Stalled by Christmas: Israel’s withdrawal from UNESCO runs into holiday obstacle

Cultural agency’s Paris headquarters closed until January 2, but Jerusalem’s envoy vows to formally give notice in time ‘even if I have to climb over the fence’

Raphael Ahren is a former diplomatic correspondent at The Times of Israel.

Israel’s planned withdrawal from UNESCO by the end of the year has hit a snag with diplomats unable to file the necessary papers on time because the cultural agency’s Paris offices are closed for the year-end holidays. But Israel’s envoy to the organization vowed to overcome these problems and to ensure that Israel will give up its membership.

Prime Minister Benjamin Netanyahu on Friday instructed Israel’s envoy to the UNESCO, Carmel Shama-Hacohen, to submit a formal letter announcing Israel’s intent to leave the organization, two months after the US formally announced its own withdrawal — partly due to UNESCO’s anti-Israel bias.

In order to leave the organization at the same time as the US — at the end of 2018 — Israel would have to formally hand a letter of intent to its director-general, Audrey Azoulay at least one year ahead of time.

According to article 2(6) of the UNESCO Constitution, a member state “may withdraw from the Organization by notice addressed to the Director-General. Such notice shall take effect on 31 December of the year following that during which the notice was given.”

UNESCO’s headquarters are closed until January 2, which appears to prevent Shama-Hacohen from delivering the letter before the end of the year.

But Shama-Hacohen vowed to find a solution to the problem.

“Yes, the organization is closed until next year, but the letter will be transmitted in time,” he told The Times of Israel on Wednesday. “Even if I have to climb over the fence, I am still in the age and physical condition allowing me to do so.”

Also, the notification is likely to be accepted as long as it is dated and sent before the end of the year, even if UNESCO only receives it  after the holidays.

Shama-Hacohen — a former lawmaker from Netanyahu’s Likud party —  is very supportive of the prime minister’s decision to follow Washington’s lead in leaving the organization, which in recent years has made headlines for passing several resolutions ignoring Jewish ties to the holy sites in Jerusalem.

Israel’s ambassador to UNESCO Carmel Shama-Hacohen throws a copy of the day’s resolution on Jerusalem in the trash on Wednesday, October 26, 2016. (Erez Lichtfeld)

“I think that this is appropriate, given this organization’s biased, one-sided and absurd attitude toward us, and against the background of the US’s strong stand at the UN, which we welcome,” Netanyahu said Sunday about his decision to withdraw.

Shama-Hacohen said Friday that UNESCO “has broken records of hypocrisy, incitement and lies against Israel and the Jewish people, while polluting its noble core principles with politicization and diplomatic terrorism that sometimes bordered on anti-Semitism.”

The envoy said Israel and the Jewish people “should have been the first to contribute to the organization and the last to leave it, but in the theater of the absurd of UNESCO, nations who have nothing to do with science, education and culture have bankrupted this important organization.”

Professional diplomats, on the other hand, were less enthusiastic about leaving UNESCO, arguing that while the US could easily obtain observer status at the organization, Israel has no such prospects.
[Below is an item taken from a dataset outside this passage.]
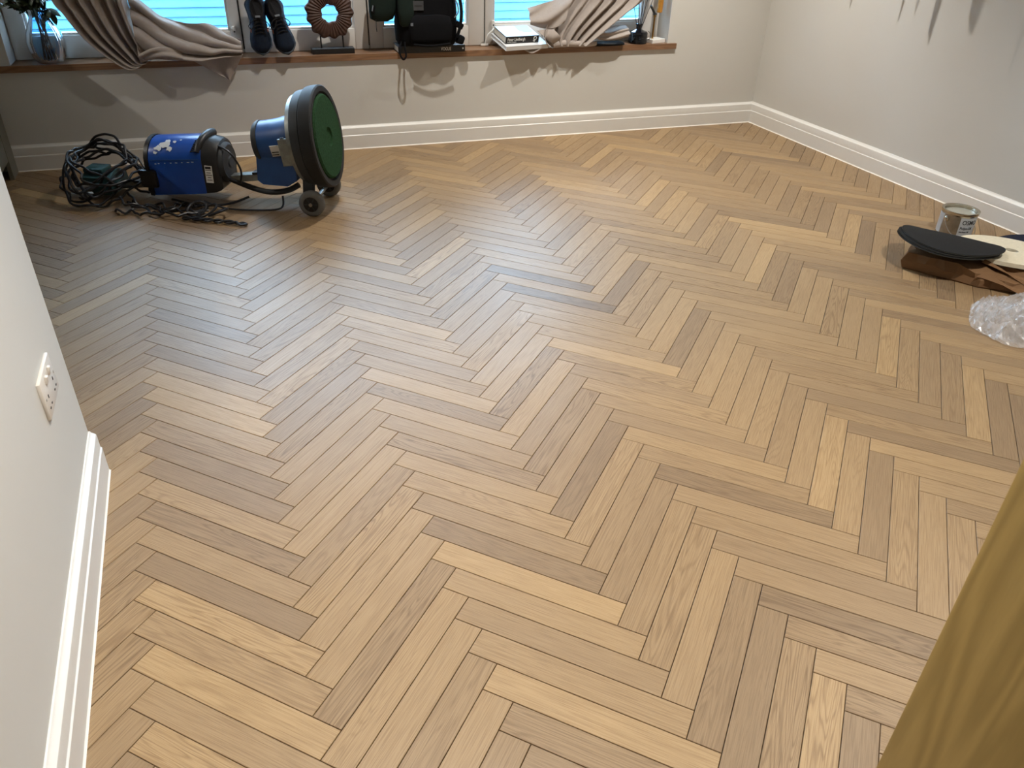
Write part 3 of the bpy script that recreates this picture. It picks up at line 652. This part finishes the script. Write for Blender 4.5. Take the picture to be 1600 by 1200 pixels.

In order to get observer status, a state needs the support of a majority of member states, something which is highly unlikely in Israel’s case due to the automatic Arab majority.

Azoulay has acknowledged difficulties in the Paris-based organization, which has been rocked by US funding cuts since 2011 over the admission of Palestine as a member and a series of anti-Israel resolutions.

But the 45-year-old former French culture minister, who has already urged the US and Israel not to withdraw from UNESCO, told The Associated Press in October that the Trump administration’s announced plan to pull out of the agency was not tenable in the long term.

“I obviously regret their departure … but this ’empty chair politics’ is not sustainable because the United States is also affected by everything that UNESCO does,” she said, speaking at the agency’s Paris headquarters.

UNESCO is best known for its World Heritage program to protect cultural sites and traditions, but it also works to fight violent extremism, improve education for girls, promote Holocaust understanding, defend media freedoms and encourage science on climate change.

Israel has been infuriated by resolutions that ignore and diminish its historical connection to the Holy Land and have named ancient Jewish sites as Palestinian heritage sites.

There have been hopes that Azoulay, the organization’s first Jewish chief who is also of Moroccan descent, would be able to quell the political tempest inside the organization that was created following World War II to promote peace.

AP and Times of Israel staff contributed to this report.